§ **Problem description**:
Wherever the string "objects" appears, copy the whole line.

§ **Exercise materials**:
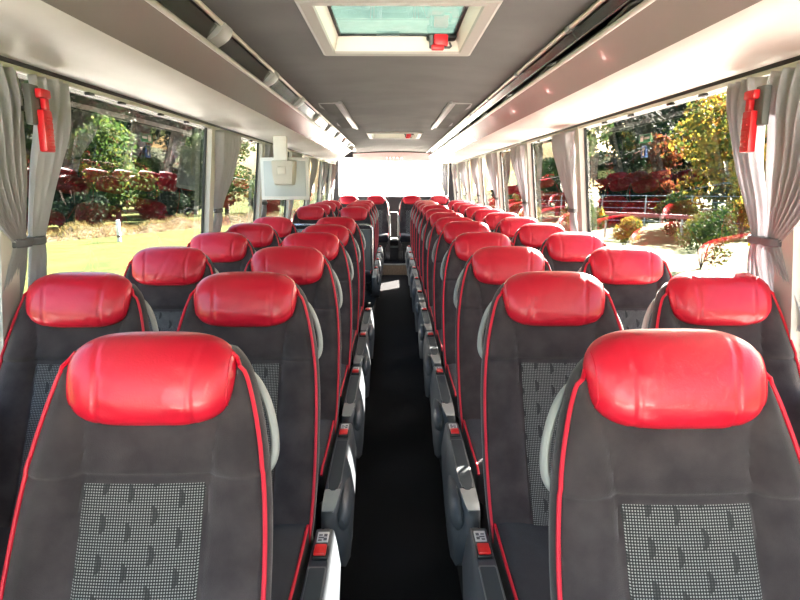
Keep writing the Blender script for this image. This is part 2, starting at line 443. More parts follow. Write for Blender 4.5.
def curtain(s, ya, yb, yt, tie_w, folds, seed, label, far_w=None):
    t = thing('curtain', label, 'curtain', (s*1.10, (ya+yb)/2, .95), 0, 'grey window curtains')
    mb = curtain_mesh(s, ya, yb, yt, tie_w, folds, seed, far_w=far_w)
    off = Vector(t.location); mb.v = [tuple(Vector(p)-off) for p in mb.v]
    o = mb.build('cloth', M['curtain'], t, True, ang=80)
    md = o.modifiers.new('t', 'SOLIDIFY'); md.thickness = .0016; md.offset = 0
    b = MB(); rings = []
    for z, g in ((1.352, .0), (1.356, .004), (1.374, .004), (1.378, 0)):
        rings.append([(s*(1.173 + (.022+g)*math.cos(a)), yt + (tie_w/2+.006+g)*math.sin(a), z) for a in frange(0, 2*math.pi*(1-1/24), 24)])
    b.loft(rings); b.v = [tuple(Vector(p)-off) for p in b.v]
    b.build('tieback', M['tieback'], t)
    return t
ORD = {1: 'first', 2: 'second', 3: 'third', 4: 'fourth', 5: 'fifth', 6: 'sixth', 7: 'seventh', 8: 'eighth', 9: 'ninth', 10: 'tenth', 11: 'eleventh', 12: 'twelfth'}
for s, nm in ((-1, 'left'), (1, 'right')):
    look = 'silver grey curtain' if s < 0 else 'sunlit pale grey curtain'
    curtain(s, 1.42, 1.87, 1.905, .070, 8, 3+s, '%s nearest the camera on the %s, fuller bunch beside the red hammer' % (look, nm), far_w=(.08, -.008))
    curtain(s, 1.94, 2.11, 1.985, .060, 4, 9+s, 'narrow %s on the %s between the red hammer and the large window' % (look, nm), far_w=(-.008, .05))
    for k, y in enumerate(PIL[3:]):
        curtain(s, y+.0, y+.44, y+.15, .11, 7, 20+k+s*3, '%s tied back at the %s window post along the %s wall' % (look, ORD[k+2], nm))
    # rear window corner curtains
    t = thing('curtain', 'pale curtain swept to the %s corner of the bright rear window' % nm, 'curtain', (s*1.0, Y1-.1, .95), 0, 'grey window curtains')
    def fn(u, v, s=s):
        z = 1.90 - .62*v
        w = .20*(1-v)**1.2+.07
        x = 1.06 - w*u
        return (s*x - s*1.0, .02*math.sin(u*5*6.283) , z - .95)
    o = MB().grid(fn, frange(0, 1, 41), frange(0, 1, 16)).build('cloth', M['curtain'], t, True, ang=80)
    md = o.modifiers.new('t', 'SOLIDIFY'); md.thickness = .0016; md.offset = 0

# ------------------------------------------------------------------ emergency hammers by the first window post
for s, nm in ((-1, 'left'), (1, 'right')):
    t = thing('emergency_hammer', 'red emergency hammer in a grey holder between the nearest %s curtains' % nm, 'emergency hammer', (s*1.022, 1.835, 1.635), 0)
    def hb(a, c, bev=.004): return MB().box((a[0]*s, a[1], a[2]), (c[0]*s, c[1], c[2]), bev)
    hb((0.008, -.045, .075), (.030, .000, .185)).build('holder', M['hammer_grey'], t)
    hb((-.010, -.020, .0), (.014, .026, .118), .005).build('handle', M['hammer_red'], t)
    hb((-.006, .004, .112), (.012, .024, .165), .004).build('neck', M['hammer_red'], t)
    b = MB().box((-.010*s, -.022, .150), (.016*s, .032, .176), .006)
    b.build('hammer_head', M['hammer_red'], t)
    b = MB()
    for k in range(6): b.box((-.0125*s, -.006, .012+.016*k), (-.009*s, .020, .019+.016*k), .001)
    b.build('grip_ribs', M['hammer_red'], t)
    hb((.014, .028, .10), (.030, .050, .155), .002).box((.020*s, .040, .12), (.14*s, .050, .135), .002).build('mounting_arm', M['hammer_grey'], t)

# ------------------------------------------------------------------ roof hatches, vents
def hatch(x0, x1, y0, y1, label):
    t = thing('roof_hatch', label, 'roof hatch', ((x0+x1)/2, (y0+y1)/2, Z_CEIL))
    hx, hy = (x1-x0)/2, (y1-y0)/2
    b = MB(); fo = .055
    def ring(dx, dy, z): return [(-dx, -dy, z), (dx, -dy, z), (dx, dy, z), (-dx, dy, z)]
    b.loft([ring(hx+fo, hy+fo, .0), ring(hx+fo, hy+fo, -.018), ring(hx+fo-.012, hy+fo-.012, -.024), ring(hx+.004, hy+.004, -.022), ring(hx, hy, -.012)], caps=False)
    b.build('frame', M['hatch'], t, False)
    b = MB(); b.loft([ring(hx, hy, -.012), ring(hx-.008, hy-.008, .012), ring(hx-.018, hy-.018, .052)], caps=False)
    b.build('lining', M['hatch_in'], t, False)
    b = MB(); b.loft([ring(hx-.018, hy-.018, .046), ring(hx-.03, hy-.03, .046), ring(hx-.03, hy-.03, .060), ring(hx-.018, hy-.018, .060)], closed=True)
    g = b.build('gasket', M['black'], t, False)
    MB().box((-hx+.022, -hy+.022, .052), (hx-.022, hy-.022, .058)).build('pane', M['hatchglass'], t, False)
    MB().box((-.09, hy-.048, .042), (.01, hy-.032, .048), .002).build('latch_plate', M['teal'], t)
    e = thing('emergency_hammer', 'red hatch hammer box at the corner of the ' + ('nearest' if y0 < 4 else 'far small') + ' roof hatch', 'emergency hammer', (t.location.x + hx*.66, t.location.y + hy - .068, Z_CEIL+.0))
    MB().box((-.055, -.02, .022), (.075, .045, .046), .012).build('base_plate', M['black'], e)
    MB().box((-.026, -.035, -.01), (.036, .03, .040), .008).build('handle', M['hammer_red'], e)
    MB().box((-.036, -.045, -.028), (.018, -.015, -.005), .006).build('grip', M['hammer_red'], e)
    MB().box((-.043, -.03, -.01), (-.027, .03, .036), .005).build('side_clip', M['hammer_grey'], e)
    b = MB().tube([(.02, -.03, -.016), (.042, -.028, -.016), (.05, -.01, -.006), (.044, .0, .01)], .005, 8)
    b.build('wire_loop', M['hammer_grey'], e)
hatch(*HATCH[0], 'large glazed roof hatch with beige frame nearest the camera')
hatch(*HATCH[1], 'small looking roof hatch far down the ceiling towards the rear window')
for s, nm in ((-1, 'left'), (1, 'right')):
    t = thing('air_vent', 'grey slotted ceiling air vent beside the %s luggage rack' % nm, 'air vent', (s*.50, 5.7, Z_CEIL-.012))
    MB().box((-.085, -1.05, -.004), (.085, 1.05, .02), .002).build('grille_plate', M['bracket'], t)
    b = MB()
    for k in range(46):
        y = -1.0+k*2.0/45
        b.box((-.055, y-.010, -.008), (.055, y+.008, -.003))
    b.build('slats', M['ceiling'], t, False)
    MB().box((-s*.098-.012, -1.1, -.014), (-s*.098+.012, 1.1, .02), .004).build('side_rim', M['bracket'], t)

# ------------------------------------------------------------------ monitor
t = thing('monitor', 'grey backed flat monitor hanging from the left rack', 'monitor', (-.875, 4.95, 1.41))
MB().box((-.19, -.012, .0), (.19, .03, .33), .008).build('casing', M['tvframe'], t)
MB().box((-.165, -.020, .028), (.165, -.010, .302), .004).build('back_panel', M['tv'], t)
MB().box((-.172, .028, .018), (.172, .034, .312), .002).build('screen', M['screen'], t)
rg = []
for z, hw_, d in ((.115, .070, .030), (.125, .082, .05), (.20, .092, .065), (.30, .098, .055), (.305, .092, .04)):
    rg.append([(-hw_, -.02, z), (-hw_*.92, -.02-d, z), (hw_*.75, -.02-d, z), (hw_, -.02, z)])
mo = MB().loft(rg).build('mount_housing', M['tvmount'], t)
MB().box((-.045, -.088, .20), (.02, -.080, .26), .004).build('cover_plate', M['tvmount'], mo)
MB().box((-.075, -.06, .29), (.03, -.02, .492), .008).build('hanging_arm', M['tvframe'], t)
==
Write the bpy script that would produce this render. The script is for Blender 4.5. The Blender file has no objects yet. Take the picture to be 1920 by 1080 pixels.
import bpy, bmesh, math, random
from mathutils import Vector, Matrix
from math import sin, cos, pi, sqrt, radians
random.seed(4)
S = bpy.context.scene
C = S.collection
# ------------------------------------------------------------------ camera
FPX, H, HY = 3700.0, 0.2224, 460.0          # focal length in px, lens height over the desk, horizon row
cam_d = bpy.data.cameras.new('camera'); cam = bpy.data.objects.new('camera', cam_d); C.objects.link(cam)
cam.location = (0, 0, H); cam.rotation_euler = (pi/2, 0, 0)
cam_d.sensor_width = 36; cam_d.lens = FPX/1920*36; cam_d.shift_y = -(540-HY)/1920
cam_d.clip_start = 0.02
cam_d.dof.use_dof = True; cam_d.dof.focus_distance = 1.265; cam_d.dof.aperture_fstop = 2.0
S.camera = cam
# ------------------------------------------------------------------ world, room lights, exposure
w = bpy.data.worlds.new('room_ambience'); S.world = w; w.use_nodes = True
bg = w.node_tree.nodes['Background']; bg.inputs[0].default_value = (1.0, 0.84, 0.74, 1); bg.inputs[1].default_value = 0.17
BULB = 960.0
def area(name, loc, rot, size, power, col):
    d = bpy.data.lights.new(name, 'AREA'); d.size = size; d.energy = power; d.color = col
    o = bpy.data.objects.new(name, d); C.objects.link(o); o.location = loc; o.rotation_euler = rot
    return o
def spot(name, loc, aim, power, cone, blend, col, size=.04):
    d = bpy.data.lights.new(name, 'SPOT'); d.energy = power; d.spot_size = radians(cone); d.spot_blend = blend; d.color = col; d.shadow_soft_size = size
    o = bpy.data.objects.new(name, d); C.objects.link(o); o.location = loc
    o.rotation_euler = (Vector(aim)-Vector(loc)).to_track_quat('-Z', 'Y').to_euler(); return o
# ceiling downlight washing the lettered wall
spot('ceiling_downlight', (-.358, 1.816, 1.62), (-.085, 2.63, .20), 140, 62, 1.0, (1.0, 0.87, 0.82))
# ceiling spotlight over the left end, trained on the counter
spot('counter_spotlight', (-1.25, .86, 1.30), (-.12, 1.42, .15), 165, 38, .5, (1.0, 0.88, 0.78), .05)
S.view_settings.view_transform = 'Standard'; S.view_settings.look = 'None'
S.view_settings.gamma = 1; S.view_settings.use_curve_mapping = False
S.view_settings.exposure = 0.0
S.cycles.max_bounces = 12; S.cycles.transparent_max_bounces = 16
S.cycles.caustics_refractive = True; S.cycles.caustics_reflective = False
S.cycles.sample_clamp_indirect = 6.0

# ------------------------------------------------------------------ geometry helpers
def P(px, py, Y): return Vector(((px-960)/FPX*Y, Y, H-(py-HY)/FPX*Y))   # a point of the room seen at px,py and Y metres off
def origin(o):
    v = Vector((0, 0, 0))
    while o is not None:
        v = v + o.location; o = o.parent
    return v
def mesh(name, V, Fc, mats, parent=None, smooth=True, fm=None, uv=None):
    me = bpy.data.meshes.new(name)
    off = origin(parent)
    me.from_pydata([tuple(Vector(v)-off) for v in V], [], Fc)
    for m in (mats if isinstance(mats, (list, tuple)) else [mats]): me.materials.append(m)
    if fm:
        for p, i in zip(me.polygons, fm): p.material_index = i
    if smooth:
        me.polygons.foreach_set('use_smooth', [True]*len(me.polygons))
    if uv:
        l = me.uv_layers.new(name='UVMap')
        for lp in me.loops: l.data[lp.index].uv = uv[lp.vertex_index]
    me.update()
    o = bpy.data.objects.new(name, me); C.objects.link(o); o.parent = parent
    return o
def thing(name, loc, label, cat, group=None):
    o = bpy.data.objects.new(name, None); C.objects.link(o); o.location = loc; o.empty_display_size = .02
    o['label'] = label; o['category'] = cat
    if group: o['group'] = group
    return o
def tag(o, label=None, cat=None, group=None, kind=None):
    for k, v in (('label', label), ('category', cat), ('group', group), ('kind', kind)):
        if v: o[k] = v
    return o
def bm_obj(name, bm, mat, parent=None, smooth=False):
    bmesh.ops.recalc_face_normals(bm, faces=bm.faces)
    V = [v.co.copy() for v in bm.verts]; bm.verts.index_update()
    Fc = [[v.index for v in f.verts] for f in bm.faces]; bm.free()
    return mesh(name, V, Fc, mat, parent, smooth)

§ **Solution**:
Write the bpy script that would produce this render. The script is for Blender 4.5. The Blender file has no objects yet. Take the picture to be 1920 by 1080 pixels.
cam_d = bpy.data.cameras.new('camera'); cam = bpy.data.objects.new('camera', cam_d); C.objects.link(cam)
    o = bpy.data.objects.new(name, d); C.objects.link(o); o.location = loc; o.rotation_euler = rot
    o = bpy.data.objects.new(name, d); C.objects.link(o); o.location = loc
    o = bpy.data.objects.new(name, me); C.objects.link(o); o.parent = parent
    o = bpy.data.objects.new(name, None); C.objects.link(o); o.location = loc; o.empty_display_size = .02